WRITTEN REQUEST: Restate each line word for word. Leave out every picture.

──────

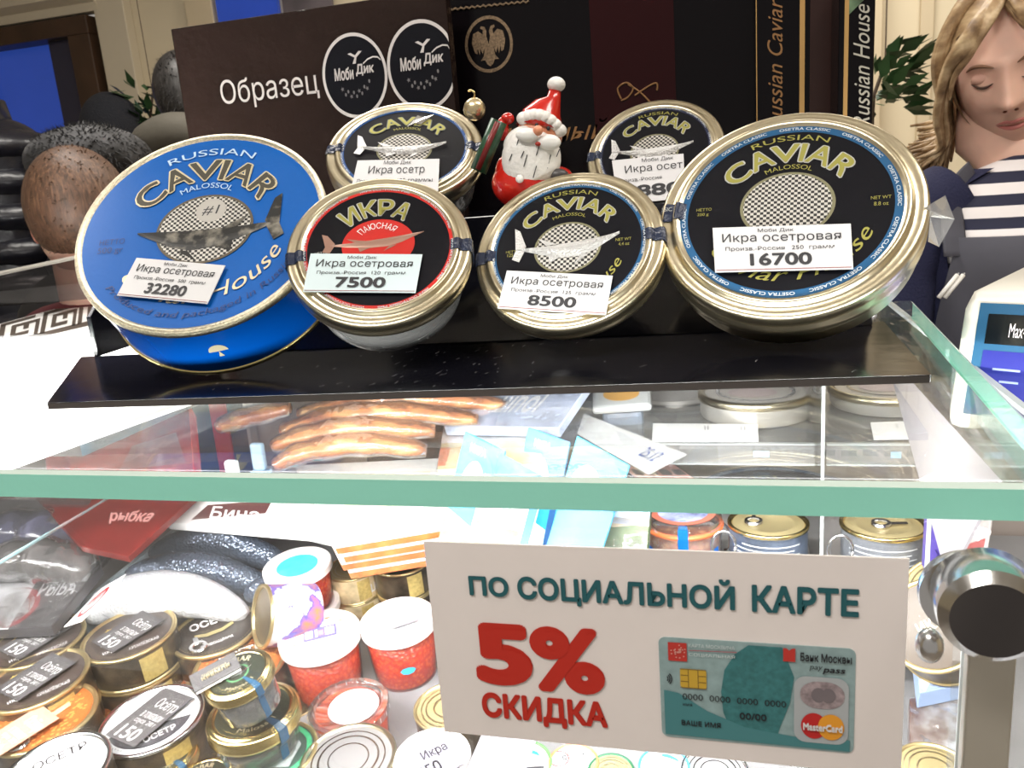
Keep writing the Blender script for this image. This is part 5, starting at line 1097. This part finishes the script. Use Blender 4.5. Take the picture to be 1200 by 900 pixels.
# ring-pull cans and clip jar on the ledge
def pull_can(px, py, a, label, sidem, txtm):
    root, R, h, m = ucan('food_can', label, px, py, a, .0365, .055, z0=1.0755)
    obj('body', *scaled(lathe([(0, -h/R), (.94, -h/R), (.96, -h/R+.04), (.96, -.06)], 48), R, h), sidem, root, smooth='auto')
    obj('rim', *scaled(lathe([(.87, -.05), (.90, -.01), (.93, .02), (.98, .02), (1, -.0), (1, -.07), (.965, -.09)], 64), R, h), gold2, root, smooth=True)
    l = obj('lid', *scaled(lathe([(0, -.03), (.60, -.03), (.63, -.01), (.68, -.03), (.88, -.04)], 48), R, h), mat('lid_gold'), root, smooth=True)
    obj('pull_ring', *scaled(join(lathe_shift([(.14, .0), (.15, .05), (.22, .05), (.24, .0), (.14, .0)], -.35 if px < 950 else -.05, -.05, 24), ([(.15, -.12, .03), (.55, .02, .03), (.52, .14, .03), (.12, .04, .03)] if px > 950 else [(-.4, .15, .03), (-.3, .15, .03), (-.3, .3, .03), (-.4, .3, .03)], [(0, 1, 2, 3)])), R, h), silver, root, smooth='auto')
    ln = []
    for j in range(9):
        V = []; zz = h*(.80-.08*j)
        for i in range(11):
            a_ = math.radians(-140+10*i)
            for e_ in (0, .0011): V.append((.966*R*math.cos(a_), .966*R*math.sin(a_), zz+e_))
        ln.append((V, [(2*i, 2*i+2, 2*i+3, 2*i+1) for i in range(10) if (i*7+j*3) % 11]))
    obj('small_print', *join(*ln), txtm, root)
pull_can(900, 611, 46, 'blue-banded can with gold ring-pull lid left of the clear partition', mat('side_silverblue', (.16, .20, .28), .3, .5, var=.6, vscale=25), mat('print_silver', (.55, .58, .62), .4))
pull_can(1035, 613, 48, 'grey can with gold ring-pull lid right of the clear partition', mat('side_grey', (.30, .32, .36), .3, .5, var=.4, vscale=25), mat('print_dim', (.5, .52, .56), .4))
R = .0385; c = at(800, 600, R*F/47); m = frame(c, Vector((0, 0, 1)), 90); zb = 1.0755; h = c.z-zb
j = thing('clip_jar', 'glass clip-top jar of orange food with a blue label behind the sign', 'jar', m @ Matrix.Translation((0, 0, -h)))
g = lambda q, s=48: scaled(lathe(q, s), R, h)
obj('glass_body', *g([(0, -h/R), (.85, -h/R), (.92, -h/R+.08), (.95, -.5), (.90, -.36), (.95, -.32)]), MC['jar_glass'], j, smooth=True); obj('contents', *g([(0, -h/R+.05), (.86, -h/R+.05), (.89, -.5), (0, -.45)]), ramp_mat('orange_food', 'voronoi', [(.1, (.75, .32, .12)), (.6, (.42, .10, .03))], scale=120, rough=.3), j, smooth=True)
obj('rubber_seal', *g([(.88, -.34), (.985, -.33), (.985, -.26), (.88, -.25)]), mat('rubber_orange', (.75, .16, .05), .4), j, smooth=True); obj('glass_lid', *g([(0, -.01), (.70, -.0), (.85, -.02), (.95, -.1), (.97, -.24)]), clearpl, j, smooth=True)
obj('lid_label', *scaled(disc(.62, .004, 32), R, h), mat('lid_print', (.30, .34, .62), .4, var=.7, vscale=70), j)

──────

TASK RESULT:
Keep writing the Blender script for this image. This is part 5, starting at line 1097. This part finishes the script. Use Blender 4.5. Take the picture to be 1200 by 900 pixels.
# ring-pull cans and clip jar on the ledge
def pull_can(px, py, a, label, sidem, txtm):
    root, R, h, m = ucan('food_can', label, px, py, a, .0365, .055, z0=1.0755)
    obj('body', *scaled(lathe([(0, -h/R), (.94, -h/R), (.96, -h/R+.04), (.96, -.06)], 48), R, h), sidem, root, smooth='auto')
    obj('rim', *scaled(lathe([(.87, -.05), (.90, -.01), (.93, .02), (.98, .02), (1, -.0), (1, -.07), (.965, -.09)], 64), R, h), gold2, root, smooth=True)
    l = obj('lid', *scaled(lathe([(0, -.03), (.60, -.03), (.63, -.01), (.68, -.03), (.88, -.04)], 48), R, h), mat('lid_gold'), root, smooth=True)
    obj('pull_ring', *scaled(join(lathe_shift([(.14, .0), (.15, .05), (.22, .05), (.24, .0), (.14, .0)], -.35 if px < 950 else -.05, -.05, 24), ([(.15, -.12, .03), (.55, .02, .03), (.52, .14, .03), (.12, .04, .03)] if px > 950 else [(-.4, .15, .03), (-.3, .15, .03), (-.3, .3, .03), (-.4, .3, .03)], [(0, 1, 2, 3)])), R, h), silver, root, smooth='auto')
    ln = []
    for j in range(9):
        V = []; zz = h*(.80-.08*j)
        for i in range(11):
            a_ = math.radians(-140+10*i)
            for e_ in (0, .0011): V.append((.966*R*math.cos(a_), .966*R*math.sin(a_), zz+e_))
        ln.append((V, [(2*i, 2*i+2, 2*i+3, 2*i+1) for i in range(10) if (i*7+j*3) % 11]))
    obj('small_print', *join(*ln), txtm, root)
pull_can(900, 611, 46, 'blue-banded can with gold ring-pull lid left of the clear partition', mat('side_silverblue', (.16, .20, .28), .3, .5, var=.6, vscale=25), mat('print_silver', (.55, .58, .62), .4))
pull_can(1035, 613, 48, 'grey can with gold ring-pull lid right of the clear partition', mat('side_grey', (.30, .32, .36), .3, .5, var=.4, vscale=25), mat('print_dim', (.5, .52, .56), .4))
R = .0385; c = at(800, 600, R*F/47); m = frame(c, Vector((0, 0, 1)), 90); zb = 1.0755; h = c.z-zb
j = thing('clip_jar', 'glass clip-top jar of orange food with a blue label behind the sign', 'jar', m @ Matrix.Translation((0, 0, -h)))
g = lambda q, s=48: scaled(lathe(q, s), R, h)
obj('glass_body', *g([(0, -h/R), (.85, -h/R), (.92, -h/R+.08), (.95, -.5), (.90, -.36), (.95, -.32)]), MC['jar_glass'], j, smooth=True); obj('contents', *g([(0, -h/R+.05), (.86, -h/R+.05), (.89, -.5), (0, -.45)]), ramp_mat('orange_food', 'voronoi', [(.1, (.75, .32, .12)), (.6, (.42, .10, .03))], scale=120, rough=.3), j, smooth=True)
obj('rubber_seal', *g([(.88, -.34), (.985, -.33), (.985, -.26), (.88, -.25)]), mat('rubber_orange', (.75, .16, .05), .4), j, smooth=True); obj('glass_lid', *g([(0, -.01), (.70, -.0), (.85, -.02), (.95, -.1), (.97, -.24)]), clearpl, j, smooth=True)
obj('lid_label', *scaled(disc(.62, .004, 32), R, h), mat('lid_print', (.30, .34, .62), .4, var=.7, vscale=70), j)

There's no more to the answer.